Istat: né studio né lavoro per 2 milioni di giovani, 15 milioni di italiani in disagio
economico
Gli effetti prodotti in Italia dalla crisi su imprese e capitale umano. Criticità
e potenzialità per il sistema Paese. Questi i temi al centro del Rapporto annuale
dell’Istat, presentato a Roma. Lo studio, aiutando a comprendere le conseguenze della
crisi – sottolinea in un messaggio il presidente italiano Giorgio Napolitano – “può
fornire ai decisori politici un importante supporto conoscitivo”. Il servizio di Amedeo
Lomonaco:
Nella fotografia
dell’Istat prevalgono dati negativi.

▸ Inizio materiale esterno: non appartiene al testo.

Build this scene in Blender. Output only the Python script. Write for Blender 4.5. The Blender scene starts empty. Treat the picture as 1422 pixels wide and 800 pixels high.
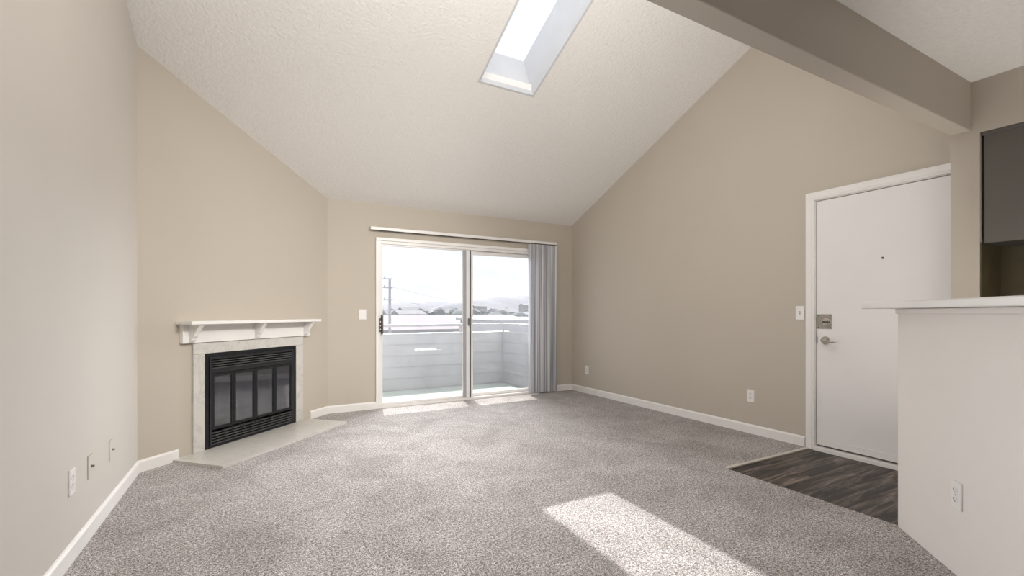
import bpy, bmesh, math, random
from mathutils import Vector, Matrix
C = bpy.context.scene
COL = C.collection
random.seed(7)
R = math.radians

# ------------------------------------------------------------------ camera
YAW = 28.842
cd = bpy.data.cameras.new('camera'); cam = bpy.data.objects.new('camera', cd); COL.objects.link(cam)
cam.location = (0, 0, 1.122); cam.rotation_euler = (R(90), 0, R(-YAW))
cd.sensor_fit = 'HORIZONTAL'; cd.sensor_width = 36; cd.lens = 639.4/1422*36; cd.shift_y = 34.85/1422
cd.clip_start = .05; cd.clip_end = 3000
C.camera = cam
# ------------------------------------------------------------------ colour management
C.view_settings.view_transform = 'Standard'; C.view_settings.look = 'None'
C.view_settings.gamma = 1; C.view_settings.use_curve_mapping = False
C.view_settings.exposure = 0.0
# ------------------------------------------------------------------ sky
SUN_DIR = Vector((.092, .454, 1)).normalized()          # towards the sun
w = bpy.data.worlds.new('sky'); C.world = w; w.use_nodes = True
nt = w.node_tree; N = nt.nodes; L = nt.links; N.clear()
out = N.new('ShaderNodeOutputWorld'); bg = N.new('ShaderNodeBackground')
tc = N.new('ShaderNodeTexCoord'); sep = N.new('ShaderNodeSeparateXYZ')
L.new(tc.outputs['Generated'], sep.inputs[0])
noi = N.new('ShaderNodeTexNoise'); noi.inputs['Scale'].default_value = 5; noi.inputs['Detail'].default_value = 6
mp = N.new('ShaderNodeMapping'); mp.inputs['Scale'].default_value = (1, 1, 3.5)
L.new(tc.outputs['Generated'], mp.inputs[0]); L.new(mp.outputs[0], noi.inputs['Vector'])
cr = N.new('ShaderNodeValToRGB'); cr.color_ramp.elements[0].position = .40; cr.color_ramp.elements[1].position = .56
cr.color_ramp.elements[0].color = (.80, .88, .99, 1); cr.color_ramp.elements[1].color = (.97, .975, 1, 1)
L.new(noi.outputs['Fac'], cr.inputs[0]); L.new(cr.outputs[0], bg.inputs['Color'])
mr = N.new('ShaderNodeMapRange'); mr.inputs[1].default_value = .15; mr.inputs[2].default_value = .9
SKY_LOW, SKY_HIGH = 1.1, 1.5
mr.inputs[3].default_value = SKY_LOW; mr.inputs[4].default_value = SKY_HIGH
L.new(sep.outputs['Z'], mr.inputs[0]); L.new(mr.outputs[0], bg.inputs['Strength'])
L.new(bg.outputs[0], out.inputs[0])
# ------------------------------------------------------------------ sun
sd = bpy.data.lights.new('sun', 'SUN'); sd.energy = 5.6; sd.angle = R(.6); sd.color = (1, .965, .92)
sun = bpy.data.objects.new('sun', sd); COL.objects.link(sun)
sun.rotation_euler = SUN_DIR.to_track_quat('Z', 'Y').to_euler(); sun.location = (3, 10, 12)
gd = bpy.data.lights.new('soft_fill_sun', 'SUN'); gd.energy = 18; gd.angle = R(60); gd.color = (.95, .97, 1)  # added broad lamp sending soft light in through the sliding door
fill_sun = bpy.data.objects.new('soft_fill_sun', gd); COL.objects.link(fill_sun)
fill_sun.rotation_euler = Vector((.62, 1, .26)).to_track_quat('Z', 'Y').to_euler(); fill_sun.location = (4, 10, 12)
# ------------------------------------------------------------------ added fill lamps (out of the frame)
def area(name, loc, to, sx, sy, e, col=(1, .97, .93)):
    d = bpy.data.lights.new(name, 'AREA'); d.shape = 'RECTANGLE'; d.size = sx; d.size_y = sy; d.energy = e; d.color = col
    o = bpy.data.objects.new(name, d); COL.objects.link(o); o.location = loc
    o.rotation_euler = (Vector(to)-Vector(loc)).to_track_quat('-Z', 'Y').to_euler(); return o
area('vault_fill', (1.3, 1.36, 2.88), (1.4, 5.2, 1.2), 2.6, .6, 58)  # added fill behind the header, brightens vault and far walls
tl_ = area('fireplace_fill', (2.3, 1.36, 2.75), (.5, 5.0, .55), 1.2, .4, 26); tl_.data.spread = R(75)  # added narrow-beam fill for the fireplace, no fitting there
area('rear_fill', (.4, -1.5, .35), (.4, -.4, 2.4), 1.8, 1.2, 8, (1, .98, .96))  # added fill behind the camera
area('kitchen_fill', (3.40, .30, .25), (3.40, .28, 2.5), .8, .7, 20, (1, .95, .89))  # added fill hidden by the half wall, brightens the kitchen ceiling
area('side_fill', (-.735, 1.50, 1.0), (2.4, .9, 1.9), 1.3, .8, 36, (.99, .98, 1))  # added fill at the left wall, no window there; brightens the half wall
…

Acuti appaiono gli effetti della recessione.
L’Italia ha la quota più alta in Europa di giovani tra i 15 e i 29 anni che non lavorano
e non studiano: 2 milioni 250 mila nel 2012, pari al 23,9%, circa uno su quattro.

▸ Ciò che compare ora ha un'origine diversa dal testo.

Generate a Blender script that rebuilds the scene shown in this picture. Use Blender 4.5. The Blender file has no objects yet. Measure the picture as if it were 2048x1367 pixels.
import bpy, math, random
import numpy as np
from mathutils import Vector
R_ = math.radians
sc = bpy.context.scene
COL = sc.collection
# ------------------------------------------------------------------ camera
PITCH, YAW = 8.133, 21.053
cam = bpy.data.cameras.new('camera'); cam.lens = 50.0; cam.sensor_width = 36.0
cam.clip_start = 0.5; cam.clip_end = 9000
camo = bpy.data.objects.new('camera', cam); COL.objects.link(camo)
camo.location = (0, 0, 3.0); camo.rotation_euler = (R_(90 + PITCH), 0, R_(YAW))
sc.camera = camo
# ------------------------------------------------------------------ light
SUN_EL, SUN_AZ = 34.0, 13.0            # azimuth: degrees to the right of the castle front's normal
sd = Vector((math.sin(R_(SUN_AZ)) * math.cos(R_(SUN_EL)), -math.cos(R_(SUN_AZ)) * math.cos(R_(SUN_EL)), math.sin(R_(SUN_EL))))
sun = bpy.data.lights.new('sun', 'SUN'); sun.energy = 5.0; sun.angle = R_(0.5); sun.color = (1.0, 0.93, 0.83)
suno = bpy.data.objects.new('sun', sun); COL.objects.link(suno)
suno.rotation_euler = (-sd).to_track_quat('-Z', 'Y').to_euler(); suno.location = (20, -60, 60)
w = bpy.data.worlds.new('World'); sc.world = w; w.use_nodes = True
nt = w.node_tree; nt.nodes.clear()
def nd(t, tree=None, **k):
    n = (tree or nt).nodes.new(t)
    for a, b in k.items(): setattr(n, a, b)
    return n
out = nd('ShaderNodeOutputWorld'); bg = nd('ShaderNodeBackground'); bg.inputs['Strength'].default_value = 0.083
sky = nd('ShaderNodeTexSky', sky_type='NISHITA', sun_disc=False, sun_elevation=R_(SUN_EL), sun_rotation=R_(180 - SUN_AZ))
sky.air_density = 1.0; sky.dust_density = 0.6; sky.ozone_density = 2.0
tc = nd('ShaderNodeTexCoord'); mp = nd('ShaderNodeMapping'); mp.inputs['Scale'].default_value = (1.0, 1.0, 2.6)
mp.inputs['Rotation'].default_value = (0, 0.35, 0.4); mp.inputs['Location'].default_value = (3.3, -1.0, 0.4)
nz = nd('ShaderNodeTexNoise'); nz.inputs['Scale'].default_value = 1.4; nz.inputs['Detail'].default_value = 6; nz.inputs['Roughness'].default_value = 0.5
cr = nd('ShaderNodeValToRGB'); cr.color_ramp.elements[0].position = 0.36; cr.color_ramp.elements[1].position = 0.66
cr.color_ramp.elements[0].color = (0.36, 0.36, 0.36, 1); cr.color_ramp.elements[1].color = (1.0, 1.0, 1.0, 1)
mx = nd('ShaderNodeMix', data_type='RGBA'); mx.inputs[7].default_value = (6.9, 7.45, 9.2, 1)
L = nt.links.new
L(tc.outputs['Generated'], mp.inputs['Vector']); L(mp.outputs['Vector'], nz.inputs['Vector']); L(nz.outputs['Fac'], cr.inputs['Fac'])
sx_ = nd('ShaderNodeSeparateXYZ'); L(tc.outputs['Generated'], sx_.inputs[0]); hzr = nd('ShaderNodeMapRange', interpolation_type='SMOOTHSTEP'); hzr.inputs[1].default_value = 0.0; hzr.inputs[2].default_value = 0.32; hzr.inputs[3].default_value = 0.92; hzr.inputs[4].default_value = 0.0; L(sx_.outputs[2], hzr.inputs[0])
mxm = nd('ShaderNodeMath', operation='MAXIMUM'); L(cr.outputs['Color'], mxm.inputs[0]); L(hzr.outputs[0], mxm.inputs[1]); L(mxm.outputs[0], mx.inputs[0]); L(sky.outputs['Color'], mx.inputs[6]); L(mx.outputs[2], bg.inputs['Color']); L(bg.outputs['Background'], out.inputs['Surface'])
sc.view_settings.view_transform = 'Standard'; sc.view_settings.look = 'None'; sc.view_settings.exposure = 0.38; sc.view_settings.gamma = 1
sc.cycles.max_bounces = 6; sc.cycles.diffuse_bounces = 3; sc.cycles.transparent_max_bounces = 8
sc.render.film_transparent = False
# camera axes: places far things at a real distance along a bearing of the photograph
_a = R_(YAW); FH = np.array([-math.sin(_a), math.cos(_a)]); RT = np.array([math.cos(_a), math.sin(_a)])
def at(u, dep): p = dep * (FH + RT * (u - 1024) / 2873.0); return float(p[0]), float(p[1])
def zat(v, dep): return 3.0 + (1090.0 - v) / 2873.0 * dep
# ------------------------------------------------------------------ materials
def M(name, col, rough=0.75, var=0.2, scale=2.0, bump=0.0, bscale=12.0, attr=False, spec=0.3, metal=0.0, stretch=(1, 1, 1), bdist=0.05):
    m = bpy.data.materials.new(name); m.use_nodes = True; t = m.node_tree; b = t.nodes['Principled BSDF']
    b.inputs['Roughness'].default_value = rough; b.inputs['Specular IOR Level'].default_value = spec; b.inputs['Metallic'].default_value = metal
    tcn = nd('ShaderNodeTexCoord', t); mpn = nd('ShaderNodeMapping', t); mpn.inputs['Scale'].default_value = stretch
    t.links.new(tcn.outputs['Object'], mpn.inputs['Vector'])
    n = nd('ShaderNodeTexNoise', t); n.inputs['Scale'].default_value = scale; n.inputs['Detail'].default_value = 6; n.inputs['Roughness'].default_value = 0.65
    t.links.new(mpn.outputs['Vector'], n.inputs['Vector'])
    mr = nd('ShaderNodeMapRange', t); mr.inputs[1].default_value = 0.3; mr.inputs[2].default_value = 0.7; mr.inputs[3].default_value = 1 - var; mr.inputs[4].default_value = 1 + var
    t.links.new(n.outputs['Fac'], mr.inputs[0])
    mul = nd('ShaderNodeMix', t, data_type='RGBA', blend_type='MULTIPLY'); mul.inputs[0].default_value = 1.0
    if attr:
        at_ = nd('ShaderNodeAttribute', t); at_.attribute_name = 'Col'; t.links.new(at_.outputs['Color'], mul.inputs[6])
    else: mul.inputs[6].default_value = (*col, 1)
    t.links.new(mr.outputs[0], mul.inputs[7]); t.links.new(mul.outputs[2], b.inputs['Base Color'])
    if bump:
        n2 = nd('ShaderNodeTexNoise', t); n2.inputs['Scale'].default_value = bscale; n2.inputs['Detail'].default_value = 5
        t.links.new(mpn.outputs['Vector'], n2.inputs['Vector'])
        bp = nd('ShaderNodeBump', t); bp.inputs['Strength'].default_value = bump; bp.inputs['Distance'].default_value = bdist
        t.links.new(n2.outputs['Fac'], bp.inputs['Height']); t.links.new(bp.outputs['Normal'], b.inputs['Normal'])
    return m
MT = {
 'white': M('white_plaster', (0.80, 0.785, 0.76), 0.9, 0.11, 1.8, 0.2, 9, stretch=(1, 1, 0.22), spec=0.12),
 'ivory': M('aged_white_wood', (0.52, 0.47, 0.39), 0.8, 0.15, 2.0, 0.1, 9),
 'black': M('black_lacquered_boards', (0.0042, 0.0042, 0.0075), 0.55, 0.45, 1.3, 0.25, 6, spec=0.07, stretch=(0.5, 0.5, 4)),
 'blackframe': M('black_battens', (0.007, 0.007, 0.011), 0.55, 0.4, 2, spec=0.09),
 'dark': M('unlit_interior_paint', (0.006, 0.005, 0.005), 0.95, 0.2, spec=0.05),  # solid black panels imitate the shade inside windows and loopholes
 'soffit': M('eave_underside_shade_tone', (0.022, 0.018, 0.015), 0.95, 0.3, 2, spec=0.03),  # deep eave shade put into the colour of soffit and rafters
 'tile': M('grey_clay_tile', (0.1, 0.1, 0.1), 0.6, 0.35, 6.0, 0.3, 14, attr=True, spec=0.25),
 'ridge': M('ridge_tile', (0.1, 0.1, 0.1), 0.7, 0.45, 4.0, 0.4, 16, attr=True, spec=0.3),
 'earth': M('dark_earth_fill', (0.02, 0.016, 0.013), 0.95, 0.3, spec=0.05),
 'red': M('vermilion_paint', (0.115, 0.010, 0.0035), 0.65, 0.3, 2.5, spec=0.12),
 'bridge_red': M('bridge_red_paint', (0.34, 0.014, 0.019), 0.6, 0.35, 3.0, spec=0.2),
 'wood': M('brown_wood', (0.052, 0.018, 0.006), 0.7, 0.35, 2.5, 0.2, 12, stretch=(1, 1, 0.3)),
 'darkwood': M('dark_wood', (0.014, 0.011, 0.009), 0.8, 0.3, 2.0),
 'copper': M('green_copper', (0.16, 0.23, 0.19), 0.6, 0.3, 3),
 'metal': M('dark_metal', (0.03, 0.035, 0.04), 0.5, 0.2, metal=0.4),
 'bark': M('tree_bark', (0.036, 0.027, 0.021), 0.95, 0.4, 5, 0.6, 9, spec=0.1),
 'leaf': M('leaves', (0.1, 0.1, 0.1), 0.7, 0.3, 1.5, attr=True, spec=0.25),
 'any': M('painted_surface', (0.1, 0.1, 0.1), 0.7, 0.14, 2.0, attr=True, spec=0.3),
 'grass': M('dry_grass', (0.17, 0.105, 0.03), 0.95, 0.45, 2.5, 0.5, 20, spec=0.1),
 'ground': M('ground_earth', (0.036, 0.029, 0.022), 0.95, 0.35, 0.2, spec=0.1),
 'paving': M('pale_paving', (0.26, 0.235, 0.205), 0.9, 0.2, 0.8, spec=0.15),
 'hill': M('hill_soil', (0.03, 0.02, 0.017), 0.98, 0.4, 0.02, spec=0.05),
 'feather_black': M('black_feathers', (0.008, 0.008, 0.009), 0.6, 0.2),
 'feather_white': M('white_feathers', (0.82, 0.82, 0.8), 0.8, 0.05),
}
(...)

In un anno, sono aumentati di 100 mila unità. Nel 2012, il potere d'acquisto delle
famiglie italiane ha registrato una diminuzione del 4,8%. Al calo del reddito disponibile
(-2,2%) è corrisposta una flessione del 4,3% delle quantità di beni e servizi acquistati.

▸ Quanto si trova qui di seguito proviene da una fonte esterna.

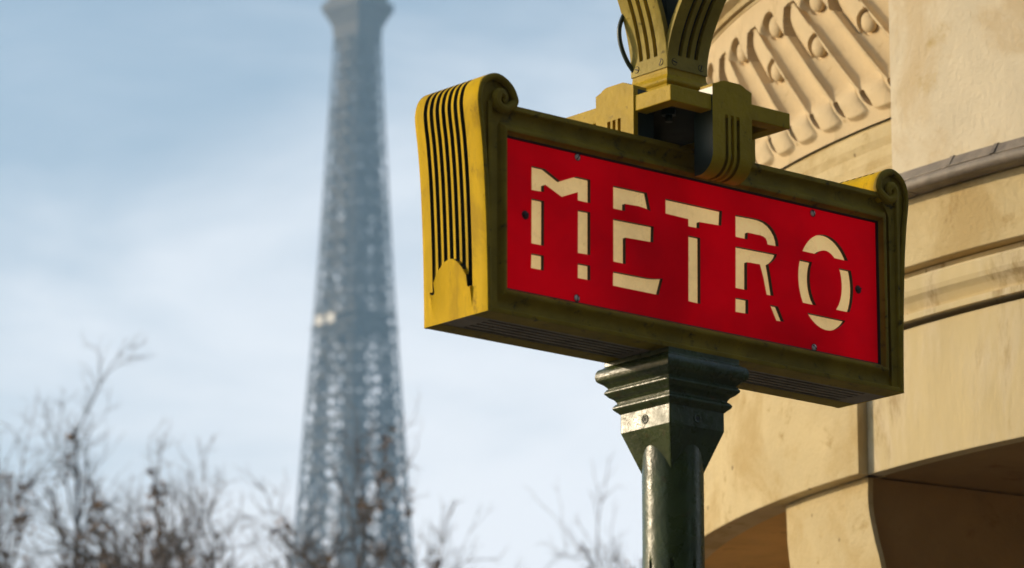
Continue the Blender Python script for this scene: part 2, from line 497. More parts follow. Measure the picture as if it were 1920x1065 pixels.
# pier under the drum
_pc = catmull([(-1.6, 238.0), (0, 238.0), (1.6, 238.05), (2.08, 238.15), (2.236, 238.62), (2.33, 239.15), (2.43, 239.58), (ZB + 0.01, 239.55)], 10)
def pier_r(z):
    return np.interp(z, [p[0] for p in _pc], [p[1] for p in _pc])
def pier_l(z):
    return np.interp(z, [-1.6, 2.30, 2.40, ZB], [246.4, 246.8, 247.1, 247.2])
b = MB()
zs = [-1.6, 0, 1.5, 2.2] + list(np.linspace(2.28, ZB - 0.002, 24))
for rad in (RR - 0.05, RR - 0.068):
    b.grid([[cyl(pier_r(z) + (pier_l(z) - pier_r(z)) * t, rad, z + ZC) for t in np.linspace(0, 1, 9)] for z in zs], smooth=False)
for fn in (pier_r, pier_l):
    b.grid([[cyl(fn(z), r, z + ZC) for r in (RR - 0.05, RR - 0.068)] for z in zs])
b.build("pier", M_STONE, pav, weld=1e-5)
b = MB()
arc(b, 239.75, 246.6, [(RR - 0.0675, -1.6), (RR - 0.0675, ZB), (RR - 1.24, ZB), (RR - 1.24, -1.6)], ends=True)
b.build("partition_wall", M_STONE_IN, pav)
for nn in (205, 172, 281, 318, 355, 28, 65, 102, 139):
    b = MB()
    for rad in (RR - 0.05, RR - 0.5):
        b.grid([[cyl(nn + 7.8 * t, rad, z + ZC) for t in np.linspace(0, 1, 5)] for z in (-1.6, ZB - 0.002)])
    for n2 in (nn, nn + 7.8):
        b.grid([[cyl(n2, r, z + ZC) for r in (RR - 0.05, RR - 0.5)] for z in (-1.6, ZB - 0.002)])
    b.build("pier", M_STONE, pav, weld=1e-5)
# ceiling of the open gallery and its inner wall
b = MB()
arc(b, -56, 243, [(RR - 0.06, ZB + 0.006), (RR - 0.30, ZB + 0.006), (RR - 1.7, ZB + 0.006)], 2)
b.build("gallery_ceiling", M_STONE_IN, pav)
b = MB()
arc(b, 243.05, 304, [(RR - 0.06, ZB + 0.006), (RR - 0.30, ZB + 0.006), (RR - 1.7, ZB + 0.006)], 2)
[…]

L’incidenza delle imposte correnti sul reddito disponibile delle famiglie è salita
al 16,1%, raggiungendo il livello più alto dal 1990. Sono quasi 15 milioni, a fine
2012, gli individui in condizione di deprivazione, circa il 25% della popolazione
(40% al Sud). In una situazione di grave disagio, in particolare, si trovano 8,6 milioni
di persone, cioè il 14,3%, con un’incidenza più che raddoppiata in due anni. La crisi
si riflette in vari ambiti. Maria Carone, direttore generale dell’Istat:
“La
profondità e la straordinaria durata della crisi economica sta producendo effetti
significativi anche sulla dimensione psicologica della popolazione. Tale dimensione,
oltre a essere elemento essenziale per la tenuta della coesione sociale, condiziona
la capacità di reazione del sistema economico e l’efficace credibilità dell’azione
di politica economica”.
Nonostante la crisi e queste criticità, gli italiani
guardano comunque in positivo al futuro. Sono soprattutto i giovani, fino a 34 anni,
ad essere i più ottimisti. Dal Rapporto emerge inoltre un generale riconoscimento
del ruolo positivo delle relazioni interculturali e della multiculturalità. Per quasi
il 63% degli intervistati, gli immigrati non tolgono lavoro agli italiani. Cala invece
la fiducia dei cittadini nelle istituzioni. Diffusa, infine, l’insoddisfazione dei
cittadini verso il Parlamento e i partiti politici.